**Dataset content**

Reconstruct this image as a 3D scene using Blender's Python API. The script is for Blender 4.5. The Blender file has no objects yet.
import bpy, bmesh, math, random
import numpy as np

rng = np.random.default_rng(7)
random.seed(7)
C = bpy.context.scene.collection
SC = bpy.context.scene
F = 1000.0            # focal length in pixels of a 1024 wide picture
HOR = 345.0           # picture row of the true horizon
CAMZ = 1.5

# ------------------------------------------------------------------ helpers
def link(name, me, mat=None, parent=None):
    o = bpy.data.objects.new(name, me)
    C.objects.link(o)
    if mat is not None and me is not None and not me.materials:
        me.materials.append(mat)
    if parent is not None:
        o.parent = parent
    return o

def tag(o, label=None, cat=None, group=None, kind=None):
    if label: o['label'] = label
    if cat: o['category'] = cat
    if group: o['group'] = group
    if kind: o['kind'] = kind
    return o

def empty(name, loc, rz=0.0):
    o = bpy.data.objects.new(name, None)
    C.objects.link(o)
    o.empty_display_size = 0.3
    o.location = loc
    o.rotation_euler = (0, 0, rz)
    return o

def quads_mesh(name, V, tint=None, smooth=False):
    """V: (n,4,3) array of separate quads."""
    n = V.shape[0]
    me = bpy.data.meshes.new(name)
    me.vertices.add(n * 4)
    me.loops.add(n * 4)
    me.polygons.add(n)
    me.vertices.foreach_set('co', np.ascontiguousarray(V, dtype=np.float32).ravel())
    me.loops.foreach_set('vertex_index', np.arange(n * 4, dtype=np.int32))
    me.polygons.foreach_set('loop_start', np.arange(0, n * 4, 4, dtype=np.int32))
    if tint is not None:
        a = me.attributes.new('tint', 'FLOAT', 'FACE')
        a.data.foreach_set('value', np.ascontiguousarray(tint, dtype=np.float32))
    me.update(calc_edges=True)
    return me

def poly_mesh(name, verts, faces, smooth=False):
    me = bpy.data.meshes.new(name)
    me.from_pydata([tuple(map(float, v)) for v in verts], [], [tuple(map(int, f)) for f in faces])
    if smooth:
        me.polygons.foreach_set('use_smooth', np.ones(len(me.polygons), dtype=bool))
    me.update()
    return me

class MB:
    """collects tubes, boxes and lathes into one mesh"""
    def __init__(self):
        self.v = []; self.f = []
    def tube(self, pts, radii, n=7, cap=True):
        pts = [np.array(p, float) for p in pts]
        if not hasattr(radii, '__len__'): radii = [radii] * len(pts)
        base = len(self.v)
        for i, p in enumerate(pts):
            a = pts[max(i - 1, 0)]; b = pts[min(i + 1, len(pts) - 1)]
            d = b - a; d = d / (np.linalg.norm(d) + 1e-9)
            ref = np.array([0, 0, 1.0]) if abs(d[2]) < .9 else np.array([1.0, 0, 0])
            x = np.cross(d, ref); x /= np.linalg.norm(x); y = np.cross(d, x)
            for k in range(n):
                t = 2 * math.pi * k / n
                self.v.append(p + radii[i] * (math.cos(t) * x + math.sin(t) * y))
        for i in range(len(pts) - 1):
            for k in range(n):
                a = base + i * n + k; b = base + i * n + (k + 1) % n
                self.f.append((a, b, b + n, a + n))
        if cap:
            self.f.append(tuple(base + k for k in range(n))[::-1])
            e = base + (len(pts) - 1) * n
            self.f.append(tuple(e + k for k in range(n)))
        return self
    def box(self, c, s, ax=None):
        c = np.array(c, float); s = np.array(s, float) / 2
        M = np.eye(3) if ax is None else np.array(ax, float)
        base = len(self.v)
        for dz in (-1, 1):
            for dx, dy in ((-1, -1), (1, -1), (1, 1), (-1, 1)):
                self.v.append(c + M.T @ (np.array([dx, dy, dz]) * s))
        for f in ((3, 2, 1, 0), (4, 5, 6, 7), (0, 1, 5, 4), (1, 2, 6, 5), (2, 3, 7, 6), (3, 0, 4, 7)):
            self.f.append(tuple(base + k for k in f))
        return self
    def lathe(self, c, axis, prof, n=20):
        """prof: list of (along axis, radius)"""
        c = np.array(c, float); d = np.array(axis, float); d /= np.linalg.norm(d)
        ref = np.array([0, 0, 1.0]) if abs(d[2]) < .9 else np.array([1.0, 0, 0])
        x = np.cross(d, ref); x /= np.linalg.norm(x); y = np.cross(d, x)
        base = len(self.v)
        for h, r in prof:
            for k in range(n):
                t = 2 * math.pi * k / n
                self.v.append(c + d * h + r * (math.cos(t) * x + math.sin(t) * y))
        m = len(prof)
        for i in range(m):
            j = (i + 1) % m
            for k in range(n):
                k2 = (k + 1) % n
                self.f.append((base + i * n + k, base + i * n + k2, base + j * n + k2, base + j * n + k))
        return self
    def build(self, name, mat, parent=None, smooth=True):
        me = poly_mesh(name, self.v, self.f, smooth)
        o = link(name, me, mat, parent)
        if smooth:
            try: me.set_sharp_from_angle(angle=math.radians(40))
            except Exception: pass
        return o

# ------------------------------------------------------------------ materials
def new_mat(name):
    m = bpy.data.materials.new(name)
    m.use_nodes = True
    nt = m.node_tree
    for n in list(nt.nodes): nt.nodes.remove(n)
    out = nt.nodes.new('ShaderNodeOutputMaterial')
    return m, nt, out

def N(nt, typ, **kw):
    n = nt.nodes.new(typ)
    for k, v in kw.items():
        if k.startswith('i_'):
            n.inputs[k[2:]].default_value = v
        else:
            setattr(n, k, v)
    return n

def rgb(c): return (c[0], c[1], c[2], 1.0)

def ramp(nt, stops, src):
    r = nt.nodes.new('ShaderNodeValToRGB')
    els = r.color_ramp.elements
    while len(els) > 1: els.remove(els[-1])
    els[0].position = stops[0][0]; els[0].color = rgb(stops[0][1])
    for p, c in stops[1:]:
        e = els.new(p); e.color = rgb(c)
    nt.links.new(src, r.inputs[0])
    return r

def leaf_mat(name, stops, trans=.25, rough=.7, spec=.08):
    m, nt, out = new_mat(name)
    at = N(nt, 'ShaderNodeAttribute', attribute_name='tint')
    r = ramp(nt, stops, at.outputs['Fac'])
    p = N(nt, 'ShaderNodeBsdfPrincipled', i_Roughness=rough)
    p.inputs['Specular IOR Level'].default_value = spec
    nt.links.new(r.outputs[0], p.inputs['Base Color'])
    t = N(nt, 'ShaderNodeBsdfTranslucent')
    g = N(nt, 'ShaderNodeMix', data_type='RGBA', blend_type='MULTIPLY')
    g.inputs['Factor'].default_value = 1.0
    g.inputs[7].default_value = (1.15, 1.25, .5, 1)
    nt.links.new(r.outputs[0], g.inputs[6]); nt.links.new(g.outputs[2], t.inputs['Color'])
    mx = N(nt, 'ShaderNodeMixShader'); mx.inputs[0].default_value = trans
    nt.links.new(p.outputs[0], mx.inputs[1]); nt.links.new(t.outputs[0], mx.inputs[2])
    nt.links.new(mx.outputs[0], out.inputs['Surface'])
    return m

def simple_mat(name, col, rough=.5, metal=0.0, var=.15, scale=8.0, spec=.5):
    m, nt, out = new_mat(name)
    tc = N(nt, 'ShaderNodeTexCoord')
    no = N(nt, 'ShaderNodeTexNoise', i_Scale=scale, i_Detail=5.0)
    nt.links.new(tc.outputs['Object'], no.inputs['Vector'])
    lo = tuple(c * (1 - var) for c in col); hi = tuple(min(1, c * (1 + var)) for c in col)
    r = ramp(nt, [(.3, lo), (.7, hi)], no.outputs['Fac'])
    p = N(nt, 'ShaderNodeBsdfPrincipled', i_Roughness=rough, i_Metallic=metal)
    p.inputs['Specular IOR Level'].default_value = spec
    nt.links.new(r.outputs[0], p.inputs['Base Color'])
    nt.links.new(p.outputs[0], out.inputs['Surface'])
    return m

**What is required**
Your task is to print the whole listing again exactly.

**Full solution**
Reconstruct this image as a 3D scene using Blender's Python API. The script is for Blender 4.5. The Blender file has no objects yet.
import bpy, bmesh, math, random
import numpy as np

rng = np.random.default_rng(7)
random.seed(7)
C = bpy.context.scene.collection
SC = bpy.context.scene
F = 1000.0            # focal length in pixels of a 1024 wide picture
HOR = 345.0           # picture row of the true horizon
CAMZ = 1.5

# ------------------------------------------------------------------ helpers
def link(name, me, mat=None, parent=None):
    o = bpy.data.objects.new(name, me)
    C.objects.link(o)
    if mat is not None and me is not None and not me.materials:
        me.materials.append(mat)
    if parent is not None:
        o.parent = parent
    return o

def tag(o, label=None, cat=None, group=None, kind=None):
    if label: o['label'] = label
    if cat: o['category'] = cat
    if group: o['group'] = group
    if kind: o['kind'] = kind
    return o

def empty(name, loc, rz=0.0):
    o = bpy.data.objects.new(name, None)
    C.objects.link(o)
    o.empty_display_size = 0.3
    o.location = loc
    o.rotation_euler = (0, 0, rz)
    return o

def quads_mesh(name, V, tint=None, smooth=False):
    """V: (n,4,3) array of separate quads."""
    n = V.shape[0]
    me = bpy.data.meshes.new(name)
    me.vertices.add(n * 4)
    me.loops.add(n * 4)
    me.polygons.add(n)
    me.vertices.foreach_set('co', np.ascontiguousarray(V, dtype=np.float32).ravel())
    me.loops.foreach_set('vertex_index', np.arange(n * 4, dtype=np.int32))
    me.polygons.foreach_set('loop_start', np.arange(0, n * 4, 4, dtype=np.int32))
    if tint is not None:
        a = me.attributes.new('tint', 'FLOAT', 'FACE')
        a.data.foreach_set('value', np.ascontiguousarray(tint, dtype=np.float32))
    me.update(calc_edges=True)
    return me

def poly_mesh(name, verts, faces, smooth=False):
    me = bpy.data.meshes.new(name)
    me.from_pydata([tuple(map(float, v)) for v in verts], [], [tuple(map(int, f)) for f in faces])
    if smooth:
        me.polygons.foreach_set('use_smooth', np.ones(len(me.polygons), dtype=bool))
    me.update()
    return me

class MB:
    """collects tubes, boxes and lathes into one mesh"""
    def __init__(self):
        self.v = []; self.f = []
    def tube(self, pts, radii, n=7, cap=True):
        pts = [np.array(p, float) for p in pts]
        if not hasattr(radii, '__len__'): radii = [radii] * len(pts)
        base = len(self.v)
        for i, p in enumerate(pts):
            a = pts[max(i - 1, 0)]; b = pts[min(i + 1, len(pts) - 1)]
            d = b - a; d = d / (np.linalg.norm(d) + 1e-9)
            ref = np.array([0, 0, 1.0]) if abs(d[2]) < .9 else np.array([1.0, 0, 0])
            x = np.cross(d, ref); x /= np.linalg.norm(x); y = np.cross(d, x)
            for k in range(n):
                t = 2 * math.pi * k / n
                self.v.append(p + radii[i] * (math.cos(t) * x + math.sin(t) * y))
        for i in range(len(pts) - 1):
            for k in range(n):
                a = base + i * n + k; b = base + i * n + (k + 1) % n
                self.f.append((a, b, b + n, a + n))
        if cap:
            self.f.append(tuple(base + k for k in range(n))[::-1])
            e = base + (len(pts) - 1) * n
            self.f.append(tuple(e + k for k in range(n)))
        return self
    def box(self, c, s, ax=None):
        c = np.array(c, float); s = np.array(s, float) / 2
        M = np.eye(3) if ax is None else np.array(ax, float)
        base = len(self.v)
        for dz in (-1, 1):
            for dx, dy in ((-1, -1), (1, -1), (1, 1), (-1, 1)):
                self.v.append(c + M.T @ (np.array([dx, dy, dz]) * s))
        for f in ((3, 2, 1, 0), (4, 5, 6, 7), (0, 1, 5, 4), (1, 2, 6, 5), (2, 3, 7, 6), (3, 0, 4, 7)):
            self.f.append(tuple(base + k for k in f))
        return self
    def lathe(self, c, axis, prof, n=20):
        """prof: list of (along axis, radius)"""
        c = np.array(c, float); d = np.array(axis, float); d /= np.linalg.norm(d)
        ref = np.array([0, 0, 1.0]) if abs(d[2]) < .9 else np.array([1.0, 0, 0])
        x = np.cross(d, ref); x /= np.linalg.norm(x); y = np.cross(d, x)
        base = len(self.v)
        for h, r in prof:
            for k in range(n):
                t = 2 * math.pi * k / n
                self.v.append(c + d * h + r * (math.cos(t) * x + math.sin(t) * y))
        m = len(prof)
        for i in range(m):
            j = (i + 1) % m
            for k in range(n):
                k2 = (k + 1) % n
                self.f.append((base + i * n + k, base + i * n + k2, base + j * n + k2, base + j * n + k))
        return self
    def build(self, name, mat, parent=None, smooth=True):
        me = poly_mesh(name, self.v, self.f, smooth)
        o = link(name, me, mat, parent)
        if smooth:
            try: me.set_sharp_from_angle(angle=math.radians(40))
            except Exception: pass
        return o

# ------------------------------------------------------------------ materials
def new_mat(name):
    m = bpy.data.materials.new(name)
    m.use_nodes = True
    nt = m.node_tree
    for n in list(nt.nodes): nt.nodes.remove(n)
    out = nt.nodes.new('ShaderNodeOutputMaterial')
    return m, nt, out

def N(nt, typ, **kw):
    n = nt.nodes.new(typ)
    for k, v in kw.items():
        if k.startswith('i_'):
            n.inputs[k[2:]].default_value = v
        else:
            setattr(n, k, v)
    return n

def rgb(c): return (c[0], c[1], c[2], 1.0)

def ramp(nt, stops, src):
    r = nt.nodes.new('ShaderNodeValToRGB')
    els = r.color_ramp.elements
    while len(els) > 1: els.remove(els[-1])
    els[0].position = stops[0][0]; els[0].color = rgb(stops[0][1])
    for p, c in stops[1:]:
        e = els.new(p); e.color = rgb(c)
    nt.links.new(src, r.inputs[0])
    return r

def leaf_mat(name, stops, trans=.25, rough=.7, spec=.08):
    m, nt, out = new_mat(name)
    at = N(nt, 'ShaderNodeAttribute', attribute_name='tint')
    r = ramp(nt, stops, at.outputs['Fac'])
    p = N(nt, 'ShaderNodeBsdfPrincipled', i_Roughness=rough)
    p.inputs['Specular IOR Level'].default_value = spec
    nt.links.new(r.outputs[0], p.inputs['Base Color'])
    t = N(nt, 'ShaderNodeBsdfTranslucent')
    g = N(nt, 'ShaderNodeMix', data_type='RGBA', blend_type='MULTIPLY')
    g.inputs['Factor'].default_value = 1.0
    g.inputs[7].default_value = (1.15, 1.25, .5, 1)
    nt.links.new(r.outputs[0], g.inputs[6]); nt.links.new(g.outputs[2], t.inputs['Color'])
    mx = N(nt, 'ShaderNodeMixShader'); mx.inputs[0].default_value = trans
    nt.links.new(p.outputs[0], mx.inputs[1]); nt.links.new(t.outputs[0], mx.inputs[2])
    nt.links.new(mx.outputs[0], out.inputs['Surface'])
    return m

def simple_mat(name, col, rough=.5, metal=0.0, var=.15, scale=8.0, spec=.5):
    m, nt, out = new_mat(name)
    tc = N(nt, 'ShaderNodeTexCoord')
    no = N(nt, 'ShaderNodeTexNoise', i_Scale=scale, i_Detail=5.0)
    nt.links.new(tc.outputs['Object'], no.inputs['Vector'])
    lo = tuple(c * (1 - var) for c in col); hi = tuple(min(1, c * (1 + var)) for c in col)
    r = ramp(nt, [(.3, lo), (.7, hi)], no.outputs['Fac'])
    p = N(nt, 'ShaderNodeBsdfPrincipled', i_Roughness=rough, i_Metallic=metal)
    p.inputs['Specular IOR Level'].default_value = spec
    nt.links.new(r.outputs[0], p.inputs['Base Color'])
    nt.links.new(p.outputs[0], out.inputs['Surface'])
    return m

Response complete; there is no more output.